To know Christ through prayer, adoration, in the consciousness of sin
To truly know Jesus, we need to pray, adore, and acknowledge that we are sinners. Knowing the catechism is not enough to understand the depth of the mystery of Christ. In today’s first reading, St. Paul prays for the Ephesians. The apostle of the Gentiles asks them from the Holy Spirit for the grace to be strong, strengthened, so that Christ truly dwells in their hearts. This is the middle. Paul plunges into the vast sea that is the person of Christ. But how can we know Christ. How can we understand the love of Christ that transcends all knowledge?
Christ is present in the gospel, reading the gospel we know Christ. And we all do it, or at least listen to the gospel when we go to Mass. As for the study of the catechism: the catechism teaches us who Christ is. But that is not enough. To be able to understand the breadth, length, height, and depth of Jesus Christ, we must first enter the context of prayer, as Paul does, on his knees: ‘Father, send down the Spirit to know Jesus Christ.’

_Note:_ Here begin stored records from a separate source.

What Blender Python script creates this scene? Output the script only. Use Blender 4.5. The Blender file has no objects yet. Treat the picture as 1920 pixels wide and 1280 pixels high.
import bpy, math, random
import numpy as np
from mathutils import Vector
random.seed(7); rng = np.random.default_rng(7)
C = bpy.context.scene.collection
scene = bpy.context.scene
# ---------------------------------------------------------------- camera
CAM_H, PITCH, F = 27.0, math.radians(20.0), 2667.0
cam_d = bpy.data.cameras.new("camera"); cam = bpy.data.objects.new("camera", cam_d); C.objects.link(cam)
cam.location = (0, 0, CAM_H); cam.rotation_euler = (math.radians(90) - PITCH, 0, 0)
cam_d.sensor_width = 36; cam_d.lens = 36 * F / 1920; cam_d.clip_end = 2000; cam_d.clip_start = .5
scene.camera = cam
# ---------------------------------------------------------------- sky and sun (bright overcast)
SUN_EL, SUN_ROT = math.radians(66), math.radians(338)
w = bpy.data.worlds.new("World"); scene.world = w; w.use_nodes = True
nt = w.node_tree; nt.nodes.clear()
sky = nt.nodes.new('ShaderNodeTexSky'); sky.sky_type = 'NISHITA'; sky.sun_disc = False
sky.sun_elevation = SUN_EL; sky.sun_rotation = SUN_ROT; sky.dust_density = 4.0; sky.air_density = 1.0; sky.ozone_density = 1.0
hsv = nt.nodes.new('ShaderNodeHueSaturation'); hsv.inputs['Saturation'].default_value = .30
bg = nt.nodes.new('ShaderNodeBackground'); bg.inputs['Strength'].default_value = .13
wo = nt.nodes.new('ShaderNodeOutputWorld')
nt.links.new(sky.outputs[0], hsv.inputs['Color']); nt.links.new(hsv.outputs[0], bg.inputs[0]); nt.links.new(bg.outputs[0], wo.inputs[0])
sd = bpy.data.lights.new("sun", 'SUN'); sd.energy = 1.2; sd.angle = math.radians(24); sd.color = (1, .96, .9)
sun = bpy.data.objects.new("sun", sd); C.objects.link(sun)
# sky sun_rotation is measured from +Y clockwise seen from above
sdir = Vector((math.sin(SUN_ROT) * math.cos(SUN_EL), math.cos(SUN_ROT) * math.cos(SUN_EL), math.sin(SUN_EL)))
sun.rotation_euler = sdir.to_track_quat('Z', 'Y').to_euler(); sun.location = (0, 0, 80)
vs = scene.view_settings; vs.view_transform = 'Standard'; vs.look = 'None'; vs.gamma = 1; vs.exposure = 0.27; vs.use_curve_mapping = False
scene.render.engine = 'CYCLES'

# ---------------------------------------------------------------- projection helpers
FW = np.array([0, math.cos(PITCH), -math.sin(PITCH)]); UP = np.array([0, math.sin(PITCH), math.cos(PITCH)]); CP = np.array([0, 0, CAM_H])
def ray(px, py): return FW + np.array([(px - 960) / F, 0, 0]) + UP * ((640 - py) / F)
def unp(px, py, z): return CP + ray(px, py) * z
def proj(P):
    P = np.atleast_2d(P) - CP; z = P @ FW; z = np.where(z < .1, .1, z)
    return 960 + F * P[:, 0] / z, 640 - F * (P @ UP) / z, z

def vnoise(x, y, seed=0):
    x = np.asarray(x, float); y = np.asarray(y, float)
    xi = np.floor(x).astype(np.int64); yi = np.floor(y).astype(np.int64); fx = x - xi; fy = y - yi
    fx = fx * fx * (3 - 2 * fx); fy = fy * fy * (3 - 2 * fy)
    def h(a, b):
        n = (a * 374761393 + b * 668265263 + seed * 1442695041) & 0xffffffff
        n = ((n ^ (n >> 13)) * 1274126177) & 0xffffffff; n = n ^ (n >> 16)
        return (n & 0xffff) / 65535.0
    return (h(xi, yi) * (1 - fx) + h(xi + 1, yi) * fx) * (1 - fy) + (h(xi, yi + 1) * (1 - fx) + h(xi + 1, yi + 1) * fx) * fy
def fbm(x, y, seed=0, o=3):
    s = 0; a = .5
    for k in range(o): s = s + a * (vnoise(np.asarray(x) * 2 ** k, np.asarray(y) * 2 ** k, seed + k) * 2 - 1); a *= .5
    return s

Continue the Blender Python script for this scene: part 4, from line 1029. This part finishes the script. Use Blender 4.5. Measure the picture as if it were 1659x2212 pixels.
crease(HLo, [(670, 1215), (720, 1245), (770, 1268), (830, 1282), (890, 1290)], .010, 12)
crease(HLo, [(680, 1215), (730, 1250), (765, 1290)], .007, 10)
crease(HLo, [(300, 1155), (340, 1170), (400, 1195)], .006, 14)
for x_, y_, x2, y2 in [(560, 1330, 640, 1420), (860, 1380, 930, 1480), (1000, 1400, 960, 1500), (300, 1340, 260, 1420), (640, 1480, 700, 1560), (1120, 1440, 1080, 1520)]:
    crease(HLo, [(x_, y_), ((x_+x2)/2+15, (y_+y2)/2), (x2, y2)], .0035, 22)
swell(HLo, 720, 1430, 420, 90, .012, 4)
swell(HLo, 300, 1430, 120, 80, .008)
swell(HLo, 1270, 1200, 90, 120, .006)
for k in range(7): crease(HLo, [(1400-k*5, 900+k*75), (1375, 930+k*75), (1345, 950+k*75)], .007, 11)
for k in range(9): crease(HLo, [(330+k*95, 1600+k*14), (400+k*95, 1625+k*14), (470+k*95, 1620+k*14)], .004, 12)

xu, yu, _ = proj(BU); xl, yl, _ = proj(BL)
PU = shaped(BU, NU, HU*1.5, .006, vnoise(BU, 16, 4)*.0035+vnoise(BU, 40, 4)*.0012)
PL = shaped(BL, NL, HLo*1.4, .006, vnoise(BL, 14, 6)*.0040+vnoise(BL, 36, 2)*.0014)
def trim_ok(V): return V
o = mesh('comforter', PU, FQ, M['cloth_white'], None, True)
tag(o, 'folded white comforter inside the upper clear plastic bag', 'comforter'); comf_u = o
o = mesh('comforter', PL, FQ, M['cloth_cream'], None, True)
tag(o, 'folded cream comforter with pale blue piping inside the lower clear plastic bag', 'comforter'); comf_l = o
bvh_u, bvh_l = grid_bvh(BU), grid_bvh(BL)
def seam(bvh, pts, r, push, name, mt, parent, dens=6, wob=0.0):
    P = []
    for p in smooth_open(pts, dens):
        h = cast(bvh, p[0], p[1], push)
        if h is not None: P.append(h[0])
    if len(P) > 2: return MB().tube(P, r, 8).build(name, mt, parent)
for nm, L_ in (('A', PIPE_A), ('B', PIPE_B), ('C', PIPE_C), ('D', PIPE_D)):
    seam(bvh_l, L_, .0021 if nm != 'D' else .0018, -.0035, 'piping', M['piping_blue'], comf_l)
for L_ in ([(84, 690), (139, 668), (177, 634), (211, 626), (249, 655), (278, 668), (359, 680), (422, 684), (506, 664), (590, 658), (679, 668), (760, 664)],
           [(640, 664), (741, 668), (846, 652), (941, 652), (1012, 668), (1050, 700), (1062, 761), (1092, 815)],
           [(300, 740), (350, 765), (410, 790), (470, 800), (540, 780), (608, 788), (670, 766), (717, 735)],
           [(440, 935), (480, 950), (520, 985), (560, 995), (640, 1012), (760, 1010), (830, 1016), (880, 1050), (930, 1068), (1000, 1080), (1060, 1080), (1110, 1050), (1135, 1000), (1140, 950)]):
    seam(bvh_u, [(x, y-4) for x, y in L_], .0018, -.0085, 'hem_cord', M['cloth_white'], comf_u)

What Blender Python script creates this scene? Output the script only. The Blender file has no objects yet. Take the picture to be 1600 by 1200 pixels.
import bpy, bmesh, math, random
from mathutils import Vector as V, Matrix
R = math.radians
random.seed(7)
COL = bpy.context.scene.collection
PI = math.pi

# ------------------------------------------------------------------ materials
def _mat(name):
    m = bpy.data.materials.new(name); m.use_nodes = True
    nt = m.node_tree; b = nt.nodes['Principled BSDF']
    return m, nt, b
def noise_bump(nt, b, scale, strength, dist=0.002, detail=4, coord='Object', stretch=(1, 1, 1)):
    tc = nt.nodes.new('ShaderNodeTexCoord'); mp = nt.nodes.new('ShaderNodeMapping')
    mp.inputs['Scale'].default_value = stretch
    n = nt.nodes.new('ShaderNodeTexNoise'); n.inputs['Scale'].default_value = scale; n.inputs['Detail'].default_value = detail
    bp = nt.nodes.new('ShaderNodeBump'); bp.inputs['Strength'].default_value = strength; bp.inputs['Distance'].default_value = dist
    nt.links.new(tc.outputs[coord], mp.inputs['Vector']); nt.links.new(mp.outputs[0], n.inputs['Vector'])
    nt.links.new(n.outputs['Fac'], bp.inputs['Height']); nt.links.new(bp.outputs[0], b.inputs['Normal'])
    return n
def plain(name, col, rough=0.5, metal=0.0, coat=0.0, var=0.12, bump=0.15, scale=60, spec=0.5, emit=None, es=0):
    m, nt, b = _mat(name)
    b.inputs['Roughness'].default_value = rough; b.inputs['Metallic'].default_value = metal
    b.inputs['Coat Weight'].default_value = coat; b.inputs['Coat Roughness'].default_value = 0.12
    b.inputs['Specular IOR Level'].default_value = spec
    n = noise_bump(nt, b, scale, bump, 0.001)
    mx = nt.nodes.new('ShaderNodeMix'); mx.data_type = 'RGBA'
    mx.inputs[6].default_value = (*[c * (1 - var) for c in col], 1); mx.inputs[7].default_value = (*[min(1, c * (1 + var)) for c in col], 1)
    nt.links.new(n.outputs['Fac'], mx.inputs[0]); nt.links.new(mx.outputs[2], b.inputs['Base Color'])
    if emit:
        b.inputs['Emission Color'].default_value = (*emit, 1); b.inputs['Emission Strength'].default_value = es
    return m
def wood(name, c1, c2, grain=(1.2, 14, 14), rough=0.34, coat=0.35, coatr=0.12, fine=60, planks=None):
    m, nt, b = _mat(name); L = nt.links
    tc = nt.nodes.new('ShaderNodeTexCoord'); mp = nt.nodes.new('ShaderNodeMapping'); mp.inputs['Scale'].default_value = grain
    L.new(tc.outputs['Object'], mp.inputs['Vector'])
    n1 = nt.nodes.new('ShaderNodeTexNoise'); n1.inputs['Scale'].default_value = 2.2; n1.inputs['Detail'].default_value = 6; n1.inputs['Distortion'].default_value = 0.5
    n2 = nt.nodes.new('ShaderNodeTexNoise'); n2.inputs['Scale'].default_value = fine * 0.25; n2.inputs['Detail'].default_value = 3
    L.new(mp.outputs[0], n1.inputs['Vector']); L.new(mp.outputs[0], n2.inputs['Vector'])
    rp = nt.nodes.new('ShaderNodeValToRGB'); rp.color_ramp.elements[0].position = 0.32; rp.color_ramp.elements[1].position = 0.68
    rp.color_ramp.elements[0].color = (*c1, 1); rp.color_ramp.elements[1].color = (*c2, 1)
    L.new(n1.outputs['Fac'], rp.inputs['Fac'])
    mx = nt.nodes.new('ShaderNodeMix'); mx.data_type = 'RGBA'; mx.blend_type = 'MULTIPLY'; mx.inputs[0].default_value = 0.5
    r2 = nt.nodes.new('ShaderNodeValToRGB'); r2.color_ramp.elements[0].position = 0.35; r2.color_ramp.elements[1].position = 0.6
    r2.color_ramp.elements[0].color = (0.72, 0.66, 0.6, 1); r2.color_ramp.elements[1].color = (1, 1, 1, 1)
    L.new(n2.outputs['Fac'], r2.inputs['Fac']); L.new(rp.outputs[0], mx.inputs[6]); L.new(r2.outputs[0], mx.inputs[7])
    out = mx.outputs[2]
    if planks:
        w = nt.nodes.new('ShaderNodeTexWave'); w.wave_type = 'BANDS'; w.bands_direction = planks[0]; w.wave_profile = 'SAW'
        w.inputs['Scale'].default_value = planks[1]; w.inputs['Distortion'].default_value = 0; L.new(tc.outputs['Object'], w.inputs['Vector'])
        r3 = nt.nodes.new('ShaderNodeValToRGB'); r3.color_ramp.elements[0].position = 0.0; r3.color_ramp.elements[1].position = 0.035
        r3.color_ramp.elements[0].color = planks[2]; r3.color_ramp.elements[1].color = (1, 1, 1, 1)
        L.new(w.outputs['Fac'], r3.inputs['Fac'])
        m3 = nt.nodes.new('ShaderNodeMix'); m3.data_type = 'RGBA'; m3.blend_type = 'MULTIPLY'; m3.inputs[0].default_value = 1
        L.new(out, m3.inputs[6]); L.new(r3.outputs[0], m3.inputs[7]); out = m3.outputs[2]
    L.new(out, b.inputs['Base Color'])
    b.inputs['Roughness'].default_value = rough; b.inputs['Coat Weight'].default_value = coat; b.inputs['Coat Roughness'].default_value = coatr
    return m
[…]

Prayer is needed to truly know Christ. However, Paul not only prays, he adores this mystery, which transcends all knowledge, and in the context of adoration he asks for this grace of the Lord. We do not know the Lord without this habit of adoring, worshiping in silence, adoring. I think, if I’m not mistaken, this prayer of adoration is less known to us, it is the one we do less. Wasting time – I dare say – before the Lord, before the mystery of Jesus Christ. He is there in silence, in the silence of adoration. He is the Lord and I adore him.
In order to know Christ, it is necessary to have knowledge of ourselves, that is, to be accustomed to accusing ourselves as sinners, to confessing that we are sinners. You cannot adore without indicting yourself. In order to enter this sea without a bottom, without the shores, which is the mystery of Jesus Christ, the following things are necessary: Prayer, ‘Father, send me [the Holy] Spirit to lead me to the knowledge of Jesus.’ Second, adoring secrets, enter into secrets, adoring. And third, to accuse myself: ‘I am a man with unclean lips’. May the Lord also give us this grace that Paul asks for the Ephesians, to know this grace and to obtain Christ.